• **WHAT IS BEING ASKED**
Make an exact copy of all the material below, apart from the pictures.
--------------------------------------------------
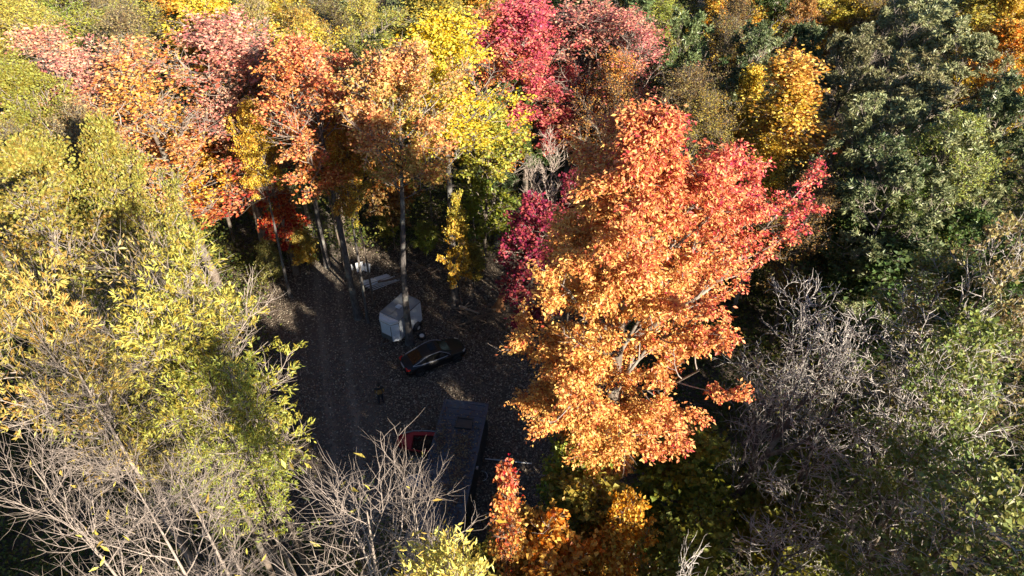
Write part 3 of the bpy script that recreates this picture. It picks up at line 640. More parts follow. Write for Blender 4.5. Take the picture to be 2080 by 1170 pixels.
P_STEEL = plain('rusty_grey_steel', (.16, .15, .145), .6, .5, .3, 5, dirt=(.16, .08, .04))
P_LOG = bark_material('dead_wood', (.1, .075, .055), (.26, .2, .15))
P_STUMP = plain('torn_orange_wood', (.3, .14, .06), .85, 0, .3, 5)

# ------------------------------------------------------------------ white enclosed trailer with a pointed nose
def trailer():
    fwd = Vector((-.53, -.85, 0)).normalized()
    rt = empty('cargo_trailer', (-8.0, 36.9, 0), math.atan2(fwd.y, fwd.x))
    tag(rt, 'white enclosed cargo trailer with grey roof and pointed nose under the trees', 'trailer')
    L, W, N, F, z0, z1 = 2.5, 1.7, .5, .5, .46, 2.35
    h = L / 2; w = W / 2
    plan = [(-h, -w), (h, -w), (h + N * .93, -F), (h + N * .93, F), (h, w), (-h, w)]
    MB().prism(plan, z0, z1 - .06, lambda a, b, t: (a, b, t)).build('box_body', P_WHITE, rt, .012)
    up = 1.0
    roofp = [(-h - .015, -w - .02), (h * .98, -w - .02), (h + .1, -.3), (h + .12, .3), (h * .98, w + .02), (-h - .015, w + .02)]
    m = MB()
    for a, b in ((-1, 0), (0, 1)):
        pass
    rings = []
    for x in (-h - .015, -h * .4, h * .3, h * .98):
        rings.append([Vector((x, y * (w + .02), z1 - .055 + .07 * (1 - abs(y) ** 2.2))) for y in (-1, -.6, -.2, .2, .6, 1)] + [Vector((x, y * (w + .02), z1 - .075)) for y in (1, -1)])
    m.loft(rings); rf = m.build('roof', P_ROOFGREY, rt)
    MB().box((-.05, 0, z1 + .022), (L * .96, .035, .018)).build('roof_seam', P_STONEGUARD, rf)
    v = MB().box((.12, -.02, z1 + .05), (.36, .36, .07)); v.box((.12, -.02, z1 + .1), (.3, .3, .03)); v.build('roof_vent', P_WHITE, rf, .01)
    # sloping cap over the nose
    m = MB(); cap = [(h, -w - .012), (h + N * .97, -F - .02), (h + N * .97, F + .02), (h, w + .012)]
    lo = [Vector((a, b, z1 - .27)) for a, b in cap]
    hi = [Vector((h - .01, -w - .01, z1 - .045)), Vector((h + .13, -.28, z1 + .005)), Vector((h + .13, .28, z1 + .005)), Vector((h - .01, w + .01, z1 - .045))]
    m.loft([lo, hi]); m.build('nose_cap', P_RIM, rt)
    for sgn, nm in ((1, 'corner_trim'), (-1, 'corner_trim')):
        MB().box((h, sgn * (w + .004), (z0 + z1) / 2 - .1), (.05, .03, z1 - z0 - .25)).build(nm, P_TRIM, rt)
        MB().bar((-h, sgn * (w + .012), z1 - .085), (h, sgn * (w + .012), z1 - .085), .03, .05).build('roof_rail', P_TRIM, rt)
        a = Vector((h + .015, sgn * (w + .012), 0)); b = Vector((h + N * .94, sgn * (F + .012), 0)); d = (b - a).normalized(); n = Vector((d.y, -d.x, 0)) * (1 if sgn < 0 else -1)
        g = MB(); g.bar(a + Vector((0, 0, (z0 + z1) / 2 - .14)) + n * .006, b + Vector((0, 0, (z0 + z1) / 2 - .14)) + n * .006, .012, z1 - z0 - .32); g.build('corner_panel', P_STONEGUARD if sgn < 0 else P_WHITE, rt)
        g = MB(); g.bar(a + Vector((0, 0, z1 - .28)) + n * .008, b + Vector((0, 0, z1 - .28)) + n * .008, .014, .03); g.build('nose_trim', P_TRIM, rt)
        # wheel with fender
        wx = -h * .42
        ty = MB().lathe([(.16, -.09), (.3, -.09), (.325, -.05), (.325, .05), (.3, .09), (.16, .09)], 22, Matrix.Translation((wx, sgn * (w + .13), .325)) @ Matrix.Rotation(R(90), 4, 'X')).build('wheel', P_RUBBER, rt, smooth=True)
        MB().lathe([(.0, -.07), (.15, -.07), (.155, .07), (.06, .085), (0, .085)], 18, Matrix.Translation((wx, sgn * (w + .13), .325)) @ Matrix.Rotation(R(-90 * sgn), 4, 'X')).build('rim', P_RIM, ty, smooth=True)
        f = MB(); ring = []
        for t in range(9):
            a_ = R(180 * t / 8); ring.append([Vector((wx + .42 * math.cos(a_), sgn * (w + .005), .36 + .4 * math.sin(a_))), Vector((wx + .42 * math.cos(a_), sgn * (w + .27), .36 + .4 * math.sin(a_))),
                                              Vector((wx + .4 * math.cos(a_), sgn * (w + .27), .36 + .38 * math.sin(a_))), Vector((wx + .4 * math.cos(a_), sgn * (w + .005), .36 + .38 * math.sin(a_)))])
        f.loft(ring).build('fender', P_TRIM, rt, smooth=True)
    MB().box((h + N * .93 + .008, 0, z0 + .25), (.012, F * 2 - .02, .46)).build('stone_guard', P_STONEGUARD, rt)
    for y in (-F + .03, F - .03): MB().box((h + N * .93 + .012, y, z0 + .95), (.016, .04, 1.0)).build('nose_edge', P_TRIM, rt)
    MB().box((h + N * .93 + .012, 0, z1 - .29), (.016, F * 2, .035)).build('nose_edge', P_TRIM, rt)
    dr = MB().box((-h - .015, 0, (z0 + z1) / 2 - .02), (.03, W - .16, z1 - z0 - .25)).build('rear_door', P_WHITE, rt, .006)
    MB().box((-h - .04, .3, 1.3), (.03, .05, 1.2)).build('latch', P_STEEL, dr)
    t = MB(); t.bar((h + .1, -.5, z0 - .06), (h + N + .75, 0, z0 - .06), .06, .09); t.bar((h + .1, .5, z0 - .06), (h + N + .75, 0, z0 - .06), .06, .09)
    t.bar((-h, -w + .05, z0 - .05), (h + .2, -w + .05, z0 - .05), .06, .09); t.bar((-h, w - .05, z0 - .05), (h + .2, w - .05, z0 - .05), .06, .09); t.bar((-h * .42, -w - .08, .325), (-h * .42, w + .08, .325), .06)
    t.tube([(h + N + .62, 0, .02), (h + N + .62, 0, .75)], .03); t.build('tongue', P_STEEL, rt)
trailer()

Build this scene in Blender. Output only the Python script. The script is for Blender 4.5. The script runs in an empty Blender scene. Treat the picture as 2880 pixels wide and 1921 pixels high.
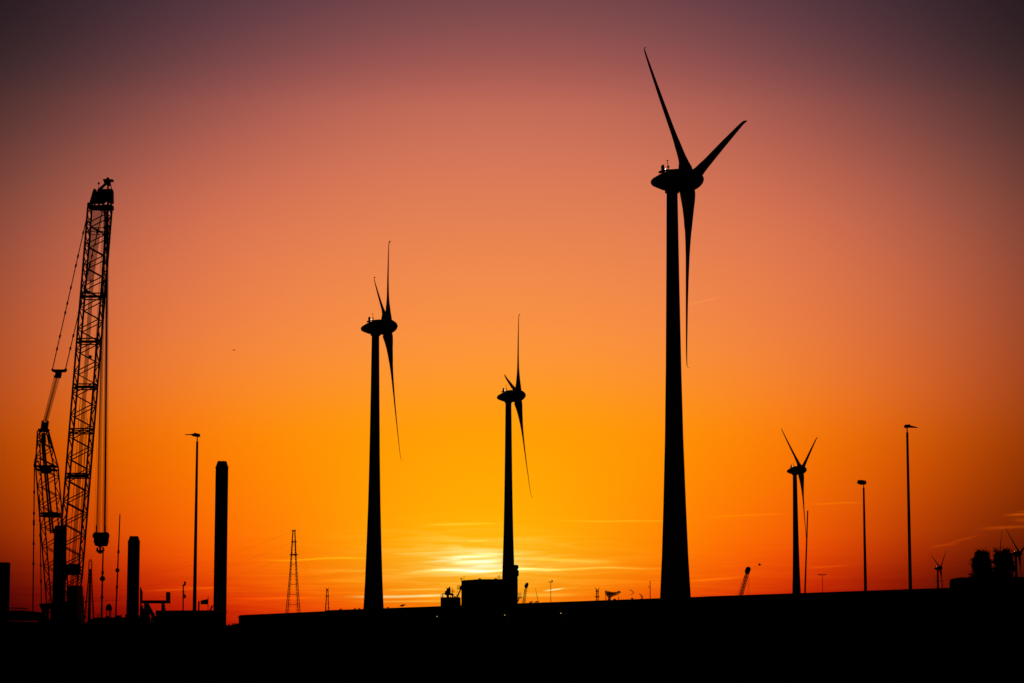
--------------------------------------------------
• **TASK RESPONSE**
Write part 3 of the bpy script that recreates this picture. It picks up at line 640. More parts follow. Write for Blender 4.5. Take the picture to be 2080 by 1170 pixels.
P_STEEL = plain('rusty_grey_steel', (.16, .15, .145), .6, .5, .3, 5, dirt=(.16, .08, .04))
P_LOG = bark_material('dead_wood', (.1, .075, .055), (.26, .2, .15))
P_STUMP = plain('torn_orange_wood', (.3, .14, .06), .85, 0, .3, 5)

# ------------------------------------------------------------------ white enclosed trailer with a pointed nose
def trailer():
    fwd = Vector((-.53, -.85, 0)).normalized()
    rt = empty('cargo_trailer', (-8.0, 36.9, 0), math.atan2(fwd.y, fwd.x))
    tag(rt, 'white enclosed cargo trailer with grey roof and pointed nose under the trees', 'trailer')
    L, W, N, F, z0, z1 = 2.5, 1.7, .5, .5, .46, 2.35
    h = L / 2; w = W / 2
    plan = [(-h, -w), (h, -w), (h + N * .93, -F), (h + N * .93, F), (h, w), (-h, w)]
    MB().prism(plan, z0, z1 - .06, lambda a, b, t: (a, b, t)).build('box_body', P_WHITE, rt, .012)
    up = 1.0
    roofp = [(-h - .015, -w - .02), (h * .98, -w - .02), (h + .1, -.3), (h + .12, .3), (h * .98, w + .02), (-h - .015, w + .02)]
    m = MB()
    for a, b in ((-1, 0), (0, 1)):
        pass
    rings = []
    for x in (-h - .015, -h * .4, h * .3, h * .98):
        rings.append([Vector((x, y * (w + .02), z1 - .055 + .07 * (1 - abs(y) ** 2.2))) for y in (-1, -.6, -.2, .2, .6, 1)] + [Vector((x, y * (w + .02), z1 - .075)) for y in (1, -1)])
    m.loft(rings); rf = m.build('roof', P_ROOFGREY, rt)
    MB().box((-.05, 0, z1 + .022), (L * .96, .035, .018)).build('roof_seam', P_STONEGUARD, rf)
    v = MB().box((.12, -.02, z1 + .05), (.36, .36, .07)); v.box((.12, -.02, z1 + .1), (.3, .3, .03)); v.build('roof_vent', P_WHITE, rf, .01)
    # sloping cap over the nose
    m = MB(); cap = [(h, -w - .012), (h + N * .97, -F - .02), (h + N * .97, F + .02), (h, w + .012)]
    lo = [Vector((a, b, z1 - .27)) for a, b in cap]
    hi = [Vector((h - .01, -w - .01, z1 - .045)), Vector((h + .13, -.28, z1 + .005)), Vector((h + .13, .28, z1 + .005)), Vector((h - .01, w + .01, z1 - .045))]
    m.loft([lo, hi]); m.build('nose_cap', P_RIM, rt)
    for sgn, nm in ((1, 'corner_trim'), (-1, 'corner_trim')):
        MB().box((h, sgn * (w + .004), (z0 + z1) / 2 - .1), (.05, .03, z1 - z0 - .25)).build(nm, P_TRIM, rt)
        MB().bar((-h, sgn * (w + .012), z1 - .085), (h, sgn * (w + .012), z1 - .085), .03, .05).build('roof_rail', P_TRIM, rt)
        a = Vector((h + .015, sgn * (w + .012), 0)); b = Vector((h + N * .94, sgn * (F + .012), 0)); d = (b - a).normalized(); n = Vector((d.y, -d.x, 0)) * (1 if sgn < 0 else -1)
        g = MB(); g.bar(a + Vector((0, 0, (z0 + z1) / 2 - .14)) + n * .006, b + Vector((0, 0, (z0 + z1) / 2 - .14)) + n * .006, .012, z1 - z0 - .32); g.build('corner_panel', P_STONEGUARD if sgn < 0 else P_WHITE, rt)
        g = MB(); g.bar(a + Vector((0, 0, z1 - .28)) + n * .008, b + Vector((0, 0, z1 - .28)) + n * .008, .014, .03); g.build('nose_trim', P_TRIM, rt)
        # wheel with fender
        wx = -h * .42
        ty = MB().lathe([(.16, -.09), (.3, -.09), (.325, -.05), (.325, .05), (.3, .09), (.16, .09)], 22, Matrix.Translation((wx, sgn * (w + .13), .325)) @ Matrix.Rotation(R(90), 4, 'X')).build('wheel', P_RUBBER, rt, smooth=True)
        MB().lathe([(.0, -.07), (.15, -.07), (.155, .07), (.06, .085), (0, .085)], 18, Matrix.Translation((wx, sgn * (w + .13), .325)) @ Matrix.Rotation(R(-90 * sgn), 4, 'X')).build('rim', P_RIM, ty, smooth=True)
        f = MB(); ring = []
        for t in range(9):
            a_ = R(180 * t / 8); ring.append([Vector((wx + .42 * math.cos(a_), sgn * (w + .005), .36 + .4 * math.sin(a_))), Vector((wx + .42 * math.cos(a_), sgn * (w + .27), .36 + .4 * math.sin(a_))),
                                              Vector((wx + .4 * math.cos(a_), sgn * (w + .27), .36 + .38 * math.sin(a_))), Vector((wx + .4 * math.cos(a_), sgn * (w + .005), .36 + .38 * math.sin(a_)))])
        f.loft(ring).build('fender', P_TRIM, rt, smooth=True)
    MB().box((h + N * .93 + .008, 0, z0 + .25), (.012, F * 2 - .02, .46)).build('stone_guard', P_STONEGUARD, rt)
    for y in (-F + .03, F - .03): MB().box((h + N * .93 + .012, y, z0 + .95), (.016, .04, 1.0)).build('nose_edge', P_TRIM, rt)
    MB().box((h + N * .93 + .012, 0, z1 - .29), (.016, F * 2, .035)).build('nose_edge', P_TRIM, rt)
    dr = MB().box((-h - .015, 0, (z0 + z1) / 2 - .02), (.03, W - .16, z1 - z0 - .25)).build('rear_door', P_WHITE, rt, .006)
    MB().box((-h - .04, .3, 1.3), (.03, .05, 1.2)).build('latch', P_STEEL, dr)
    t = MB(); t.bar((h + .1, -.5, z0 - .06), (h + N + .75, 0, z0 - .06), .06, .09); t.bar((h + .1, .5, z0 - .06), (h + N + .75, 0, z0 - .06), .06, .09)
    t.bar((-h, -w + .05, z0 - .05), (h + .2, -w + .05, z0 - .05), .06, .09); t.bar((-h, w - .05, z0 - .05), (h + .2, w - .05, z0 - .05), .06, .09); t.bar((-h * .42, -w - .08, .325), (-h * .42, w + .08, .325), .06)
    t.tube([(h + N + .62, 0, .02), (h + N + .62, 0, .75)], .03); t.build('tongue', P_STEEL, rt)
trailer()

Build this scene in Blender. Output only the Python script. The script is for Blender 4.5. The script runs in an empty Blender scene. Treat the picture as 2880 pixels wide and 1921 pixels high.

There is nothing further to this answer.